*EXERCISE*
The data below needs to be returned exactly, line for line.

*DATASET CONTENT*
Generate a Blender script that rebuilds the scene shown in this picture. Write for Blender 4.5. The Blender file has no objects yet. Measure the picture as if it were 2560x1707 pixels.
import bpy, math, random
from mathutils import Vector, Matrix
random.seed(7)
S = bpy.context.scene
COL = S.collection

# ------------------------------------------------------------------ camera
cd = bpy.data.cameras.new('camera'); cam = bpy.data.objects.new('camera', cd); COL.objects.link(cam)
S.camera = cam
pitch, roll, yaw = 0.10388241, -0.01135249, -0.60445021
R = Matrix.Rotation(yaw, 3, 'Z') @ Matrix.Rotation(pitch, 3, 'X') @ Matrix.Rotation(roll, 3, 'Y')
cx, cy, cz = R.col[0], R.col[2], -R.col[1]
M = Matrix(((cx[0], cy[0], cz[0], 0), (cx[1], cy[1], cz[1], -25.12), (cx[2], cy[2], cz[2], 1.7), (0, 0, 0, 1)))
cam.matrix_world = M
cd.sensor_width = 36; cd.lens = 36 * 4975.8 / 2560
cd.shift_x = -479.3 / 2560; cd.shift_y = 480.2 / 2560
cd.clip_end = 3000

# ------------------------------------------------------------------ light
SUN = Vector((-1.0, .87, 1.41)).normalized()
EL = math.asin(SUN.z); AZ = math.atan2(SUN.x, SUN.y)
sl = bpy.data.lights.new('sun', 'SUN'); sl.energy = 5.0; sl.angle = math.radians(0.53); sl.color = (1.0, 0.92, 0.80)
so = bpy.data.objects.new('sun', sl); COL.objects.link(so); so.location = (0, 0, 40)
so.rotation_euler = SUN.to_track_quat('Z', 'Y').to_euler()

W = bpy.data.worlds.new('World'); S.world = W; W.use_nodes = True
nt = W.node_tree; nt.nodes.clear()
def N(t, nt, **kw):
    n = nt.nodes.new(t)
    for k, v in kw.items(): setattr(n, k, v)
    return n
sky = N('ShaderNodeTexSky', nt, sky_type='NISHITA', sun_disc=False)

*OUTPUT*
Generate a Blender script that rebuilds the scene shown in this picture. Write for Blender 4.5. The Blender file has no objects yet. Measure the picture as if it were 2560x1707 pixels.
import bpy, math, random
from mathutils import Vector, Matrix
random.seed(7)
S = bpy.context.scene
COL = S.collection

# ------------------------------------------------------------------ camera
cd = bpy.data.cameras.new('camera'); cam = bpy.data.objects.new('camera', cd); COL.objects.link(cam)
S.camera = cam
pitch, roll, yaw = 0.10388241, -0.01135249, -0.60445021
R = Matrix.Rotation(yaw, 3, 'Z') @ Matrix.Rotation(pitch, 3, 'X') @ Matrix.Rotation(roll, 3, 'Y')
cx, cy, cz = R.col[0], R.col[2], -R.col[1]
M = Matrix(((cx[0], cy[0], cz[0], 0), (cx[1], cy[1], cz[1], -25.12), (cx[2], cy[2], cz[2], 1.7), (0, 0, 0, 1)))
cam.matrix_world = M
cd.sensor_width = 36; cd.lens = 36 * 4975.8 / 2560
cd.shift_x = -479.3 / 2560; cd.shift_y = 480.2 / 2560
cd.clip_end = 3000

# ------------------------------------------------------------------ light
SUN = Vector((-1.0, .87, 1.41)).normalized()
EL = math.asin(SUN.z); AZ = math.atan2(SUN.x, SUN.y)
sl = bpy.data.lights.new('sun', 'SUN'); sl.energy = 5.0; sl.angle = math.radians(0.53); sl.color = (1.0, 0.92, 0.80)
so = bpy.data.objects.new('sun', sl); COL.objects.link(so); so.location = (0, 0, 40)
so.rotation_euler = SUN.to_track_quat('Z', 'Y').to_euler()

W = bpy.data.worlds.new('World'); S.world = W; W.use_nodes = True
nt = W.node_tree; nt.nodes.clear()
def N(t, nt, **kw):
    n = nt.nodes.new(t)
    for k, v in kw.items(): setattr(n, k, v)
    return n
sky = N('ShaderNodeTexSky', nt, sky_type='NISHITA', sun_disc=False)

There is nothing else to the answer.